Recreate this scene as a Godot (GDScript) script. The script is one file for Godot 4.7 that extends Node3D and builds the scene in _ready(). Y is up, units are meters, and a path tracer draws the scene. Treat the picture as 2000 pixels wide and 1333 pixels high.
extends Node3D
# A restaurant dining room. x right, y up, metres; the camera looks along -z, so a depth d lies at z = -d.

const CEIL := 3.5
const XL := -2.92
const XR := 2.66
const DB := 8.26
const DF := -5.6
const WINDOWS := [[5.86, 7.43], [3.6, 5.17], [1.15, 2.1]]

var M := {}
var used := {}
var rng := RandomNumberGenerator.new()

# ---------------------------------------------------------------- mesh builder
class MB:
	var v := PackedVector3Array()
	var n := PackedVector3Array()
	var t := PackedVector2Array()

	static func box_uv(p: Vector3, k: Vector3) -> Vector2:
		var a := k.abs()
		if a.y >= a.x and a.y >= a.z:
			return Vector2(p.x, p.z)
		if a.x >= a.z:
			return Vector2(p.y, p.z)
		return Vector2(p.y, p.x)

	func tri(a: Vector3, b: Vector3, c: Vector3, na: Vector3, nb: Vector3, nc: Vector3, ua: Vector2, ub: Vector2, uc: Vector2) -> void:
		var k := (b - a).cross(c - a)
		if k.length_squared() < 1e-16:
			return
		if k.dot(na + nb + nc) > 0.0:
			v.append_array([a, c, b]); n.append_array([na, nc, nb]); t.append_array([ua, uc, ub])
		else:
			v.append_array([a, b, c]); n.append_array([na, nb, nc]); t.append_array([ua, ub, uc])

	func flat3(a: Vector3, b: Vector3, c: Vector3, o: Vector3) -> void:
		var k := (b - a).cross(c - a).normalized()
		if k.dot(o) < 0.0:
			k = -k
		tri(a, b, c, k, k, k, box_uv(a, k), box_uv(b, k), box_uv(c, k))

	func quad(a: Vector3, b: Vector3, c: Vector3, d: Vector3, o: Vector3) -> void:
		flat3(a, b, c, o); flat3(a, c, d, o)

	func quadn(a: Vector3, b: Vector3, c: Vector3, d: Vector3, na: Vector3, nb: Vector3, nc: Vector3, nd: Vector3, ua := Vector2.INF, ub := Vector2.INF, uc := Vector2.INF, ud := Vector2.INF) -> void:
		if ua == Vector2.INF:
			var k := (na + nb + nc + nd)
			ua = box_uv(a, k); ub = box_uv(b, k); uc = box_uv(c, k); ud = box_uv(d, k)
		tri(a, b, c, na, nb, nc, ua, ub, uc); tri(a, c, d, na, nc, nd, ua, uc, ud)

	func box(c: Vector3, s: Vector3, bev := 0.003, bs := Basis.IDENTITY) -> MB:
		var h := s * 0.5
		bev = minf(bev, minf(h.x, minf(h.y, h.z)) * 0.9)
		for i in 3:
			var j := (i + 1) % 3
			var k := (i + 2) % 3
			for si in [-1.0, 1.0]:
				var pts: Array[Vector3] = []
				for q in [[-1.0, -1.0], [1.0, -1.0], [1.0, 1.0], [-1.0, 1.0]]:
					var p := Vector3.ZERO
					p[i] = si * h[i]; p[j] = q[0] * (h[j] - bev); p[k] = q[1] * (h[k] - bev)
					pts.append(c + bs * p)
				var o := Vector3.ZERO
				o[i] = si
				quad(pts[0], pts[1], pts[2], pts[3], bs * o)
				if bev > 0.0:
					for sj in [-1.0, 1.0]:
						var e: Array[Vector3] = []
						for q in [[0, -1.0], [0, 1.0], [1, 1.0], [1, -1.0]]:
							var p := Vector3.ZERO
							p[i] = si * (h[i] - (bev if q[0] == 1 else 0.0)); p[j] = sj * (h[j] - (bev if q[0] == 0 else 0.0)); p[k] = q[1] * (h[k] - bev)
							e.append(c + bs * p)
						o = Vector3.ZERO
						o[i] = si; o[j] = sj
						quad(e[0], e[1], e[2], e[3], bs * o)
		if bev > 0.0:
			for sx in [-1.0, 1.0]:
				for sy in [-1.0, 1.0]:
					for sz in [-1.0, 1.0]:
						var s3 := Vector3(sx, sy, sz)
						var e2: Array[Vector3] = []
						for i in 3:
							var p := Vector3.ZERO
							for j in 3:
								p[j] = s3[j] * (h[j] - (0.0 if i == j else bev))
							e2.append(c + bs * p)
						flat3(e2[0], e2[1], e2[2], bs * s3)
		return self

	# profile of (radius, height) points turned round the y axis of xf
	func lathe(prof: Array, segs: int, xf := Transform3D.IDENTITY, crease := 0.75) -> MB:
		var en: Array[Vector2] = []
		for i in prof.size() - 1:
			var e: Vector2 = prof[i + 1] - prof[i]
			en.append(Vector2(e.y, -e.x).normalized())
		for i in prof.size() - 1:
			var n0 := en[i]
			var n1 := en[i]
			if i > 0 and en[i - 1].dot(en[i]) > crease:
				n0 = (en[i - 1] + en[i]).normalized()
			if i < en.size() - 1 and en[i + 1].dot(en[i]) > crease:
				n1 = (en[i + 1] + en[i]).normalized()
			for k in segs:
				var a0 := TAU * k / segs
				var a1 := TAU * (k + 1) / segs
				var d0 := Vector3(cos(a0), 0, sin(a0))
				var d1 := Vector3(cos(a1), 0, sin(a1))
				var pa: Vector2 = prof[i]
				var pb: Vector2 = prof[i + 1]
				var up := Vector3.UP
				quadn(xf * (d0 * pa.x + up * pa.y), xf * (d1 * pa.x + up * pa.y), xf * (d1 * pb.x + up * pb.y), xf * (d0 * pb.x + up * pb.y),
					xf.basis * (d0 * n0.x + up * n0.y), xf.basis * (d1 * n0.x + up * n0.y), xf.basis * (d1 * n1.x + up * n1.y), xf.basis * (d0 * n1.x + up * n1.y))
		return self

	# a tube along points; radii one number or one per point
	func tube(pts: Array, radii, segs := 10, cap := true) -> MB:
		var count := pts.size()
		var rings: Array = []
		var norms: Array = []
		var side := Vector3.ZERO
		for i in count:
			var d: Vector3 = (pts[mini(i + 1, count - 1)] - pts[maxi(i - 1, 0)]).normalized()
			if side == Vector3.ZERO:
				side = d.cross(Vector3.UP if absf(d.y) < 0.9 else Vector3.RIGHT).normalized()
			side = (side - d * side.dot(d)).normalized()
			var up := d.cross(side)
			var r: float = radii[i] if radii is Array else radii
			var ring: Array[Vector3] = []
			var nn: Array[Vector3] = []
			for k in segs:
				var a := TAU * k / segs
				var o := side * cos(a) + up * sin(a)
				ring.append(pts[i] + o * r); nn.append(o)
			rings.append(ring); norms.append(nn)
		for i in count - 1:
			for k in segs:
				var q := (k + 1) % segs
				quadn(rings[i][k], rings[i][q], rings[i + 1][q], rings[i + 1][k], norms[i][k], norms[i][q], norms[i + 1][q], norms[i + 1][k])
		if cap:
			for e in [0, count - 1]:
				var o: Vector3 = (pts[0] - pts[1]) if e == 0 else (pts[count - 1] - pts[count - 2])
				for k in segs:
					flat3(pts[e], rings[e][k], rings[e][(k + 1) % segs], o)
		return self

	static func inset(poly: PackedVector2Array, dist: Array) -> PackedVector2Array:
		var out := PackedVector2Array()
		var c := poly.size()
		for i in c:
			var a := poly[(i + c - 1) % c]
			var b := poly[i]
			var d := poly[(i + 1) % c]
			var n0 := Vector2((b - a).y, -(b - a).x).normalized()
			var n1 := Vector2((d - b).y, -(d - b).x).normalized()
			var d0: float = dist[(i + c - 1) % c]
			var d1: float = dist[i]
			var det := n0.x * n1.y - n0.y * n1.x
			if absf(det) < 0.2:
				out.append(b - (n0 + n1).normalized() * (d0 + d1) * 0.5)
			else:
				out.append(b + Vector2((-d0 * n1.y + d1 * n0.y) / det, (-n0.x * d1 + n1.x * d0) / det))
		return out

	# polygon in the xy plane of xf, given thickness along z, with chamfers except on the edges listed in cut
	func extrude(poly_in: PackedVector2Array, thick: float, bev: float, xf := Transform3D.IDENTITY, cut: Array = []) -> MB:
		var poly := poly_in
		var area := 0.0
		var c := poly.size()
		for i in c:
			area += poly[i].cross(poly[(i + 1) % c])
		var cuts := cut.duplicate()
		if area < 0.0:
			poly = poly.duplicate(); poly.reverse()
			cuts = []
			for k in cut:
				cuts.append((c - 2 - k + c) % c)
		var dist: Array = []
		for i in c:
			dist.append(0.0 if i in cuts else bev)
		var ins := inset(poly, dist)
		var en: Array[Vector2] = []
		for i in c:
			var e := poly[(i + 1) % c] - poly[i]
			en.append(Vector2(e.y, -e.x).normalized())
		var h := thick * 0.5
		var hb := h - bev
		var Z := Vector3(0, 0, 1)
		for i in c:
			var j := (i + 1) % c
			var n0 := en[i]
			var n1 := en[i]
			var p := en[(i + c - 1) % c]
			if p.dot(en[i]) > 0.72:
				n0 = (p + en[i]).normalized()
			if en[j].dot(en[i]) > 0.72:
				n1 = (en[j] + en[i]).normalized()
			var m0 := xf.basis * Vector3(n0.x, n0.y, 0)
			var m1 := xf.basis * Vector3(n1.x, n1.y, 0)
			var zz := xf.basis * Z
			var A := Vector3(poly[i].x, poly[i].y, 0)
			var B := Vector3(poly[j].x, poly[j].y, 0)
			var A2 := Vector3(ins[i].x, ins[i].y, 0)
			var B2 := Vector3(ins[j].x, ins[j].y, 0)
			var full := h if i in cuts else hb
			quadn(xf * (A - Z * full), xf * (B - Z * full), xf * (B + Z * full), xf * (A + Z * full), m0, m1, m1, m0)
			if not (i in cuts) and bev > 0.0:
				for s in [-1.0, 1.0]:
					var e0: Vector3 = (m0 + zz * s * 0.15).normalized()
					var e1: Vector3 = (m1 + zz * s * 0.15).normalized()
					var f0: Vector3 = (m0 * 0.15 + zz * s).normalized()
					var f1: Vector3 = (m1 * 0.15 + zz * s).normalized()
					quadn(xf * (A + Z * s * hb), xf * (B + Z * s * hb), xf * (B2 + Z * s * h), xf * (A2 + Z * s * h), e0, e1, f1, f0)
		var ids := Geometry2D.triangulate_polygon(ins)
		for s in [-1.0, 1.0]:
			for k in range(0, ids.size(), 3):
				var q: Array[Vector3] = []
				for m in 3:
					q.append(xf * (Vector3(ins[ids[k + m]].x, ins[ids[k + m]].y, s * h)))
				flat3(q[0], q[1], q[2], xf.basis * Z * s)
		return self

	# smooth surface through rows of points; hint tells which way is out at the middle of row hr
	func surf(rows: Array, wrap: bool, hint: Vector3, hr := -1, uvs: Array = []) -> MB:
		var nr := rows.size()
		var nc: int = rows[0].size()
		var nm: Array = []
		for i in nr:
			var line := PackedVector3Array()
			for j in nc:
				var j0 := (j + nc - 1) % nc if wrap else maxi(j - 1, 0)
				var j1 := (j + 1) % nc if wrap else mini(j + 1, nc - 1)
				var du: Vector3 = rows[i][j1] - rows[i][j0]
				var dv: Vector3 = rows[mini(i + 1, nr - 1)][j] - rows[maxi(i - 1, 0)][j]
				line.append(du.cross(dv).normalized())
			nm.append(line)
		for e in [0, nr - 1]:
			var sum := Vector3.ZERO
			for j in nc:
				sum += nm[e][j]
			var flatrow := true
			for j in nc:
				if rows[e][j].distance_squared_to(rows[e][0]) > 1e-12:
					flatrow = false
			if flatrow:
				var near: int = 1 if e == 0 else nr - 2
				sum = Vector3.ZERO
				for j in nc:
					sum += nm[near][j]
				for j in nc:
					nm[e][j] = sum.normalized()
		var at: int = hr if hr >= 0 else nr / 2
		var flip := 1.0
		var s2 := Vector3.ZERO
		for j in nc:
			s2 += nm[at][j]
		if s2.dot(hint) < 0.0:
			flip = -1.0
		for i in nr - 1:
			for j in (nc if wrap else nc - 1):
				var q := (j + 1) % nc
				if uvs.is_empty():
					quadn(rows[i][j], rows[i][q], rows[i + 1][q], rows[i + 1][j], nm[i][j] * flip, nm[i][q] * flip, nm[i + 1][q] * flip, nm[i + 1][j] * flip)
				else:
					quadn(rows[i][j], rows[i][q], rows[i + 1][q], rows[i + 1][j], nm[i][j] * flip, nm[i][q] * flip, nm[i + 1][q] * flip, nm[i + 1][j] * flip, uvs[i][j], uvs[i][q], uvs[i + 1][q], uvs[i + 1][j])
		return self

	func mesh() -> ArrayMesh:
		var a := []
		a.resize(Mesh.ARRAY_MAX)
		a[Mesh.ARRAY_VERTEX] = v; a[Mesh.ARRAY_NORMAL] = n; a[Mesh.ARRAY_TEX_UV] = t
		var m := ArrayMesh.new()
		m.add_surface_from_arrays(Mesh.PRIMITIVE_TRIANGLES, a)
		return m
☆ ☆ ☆
[What is expected] Set down the lines above as they stand, starting with the first line and ending with the line that contains "flat3(a, b, c, o); flat3(a, c, d, o)".

[Written response]
Recreate this scene as a Godot (GDScript) script. The script is one file for Godot 4.7 that extends Node3D and builds the scene in _ready(). Y is up, units are meters, and a path tracer draws the scene. Treat the picture as 2000 pixels wide and 1333 pixels high.
extends Node3D
# A restaurant dining room. x right, y up, metres; the camera looks along -z, so a depth d lies at z = -d.

const CEIL := 3.5
const XL := -2.92
const XR := 2.66
const DB := 8.26
const DF := -5.6
const WINDOWS := [[5.86, 7.43], [3.6, 5.17], [1.15, 2.1]]

var M := {}
var used := {}
var rng := RandomNumberGenerator.new()

# ---------------------------------------------------------------- mesh builder
class MB:
	var v := PackedVector3Array()
	var n := PackedVector3Array()
	var t := PackedVector2Array()

	static func box_uv(p: Vector3, k: Vector3) -> Vector2:
		var a := k.abs()
		if a.y >= a.x and a.y >= a.z:
			return Vector2(p.x, p.z)
		if a.x >= a.z:
			return Vector2(p.y, p.z)
		return Vector2(p.y, p.x)

	func tri(a: Vector3, b: Vector3, c: Vector3, na: Vector3, nb: Vector3, nc: Vector3, ua: Vector2, ub: Vector2, uc: Vector2) -> void:
		var k := (b - a).cross(c - a)
		if k.length_squared() < 1e-16:
			return
		if k.dot(na + nb + nc) > 0.0:
			v.append_array([a, c, b]); n.append_array([na, nc, nb]); t.append_array([ua, uc, ub])
		else:
			v.append_array([a, b, c]); n.append_array([na, nb, nc]); t.append_array([ua, ub, uc])

	func flat3(a: Vector3, b: Vector3, c: Vector3, o: Vector3) -> void:
		var k := (b - a).cross(c - a).normalized()
		if k.dot(o) < 0.0:
			k = -k
		tri(a, b, c, k, k, k, box_uv(a, k), box_uv(b, k), box_uv(c, k))

	func quad(a: Vector3, b: Vector3, c: Vector3, d: Vector3, o: Vector3) -> void:
		flat3(a, b, c, o); flat3(a, c, d, o)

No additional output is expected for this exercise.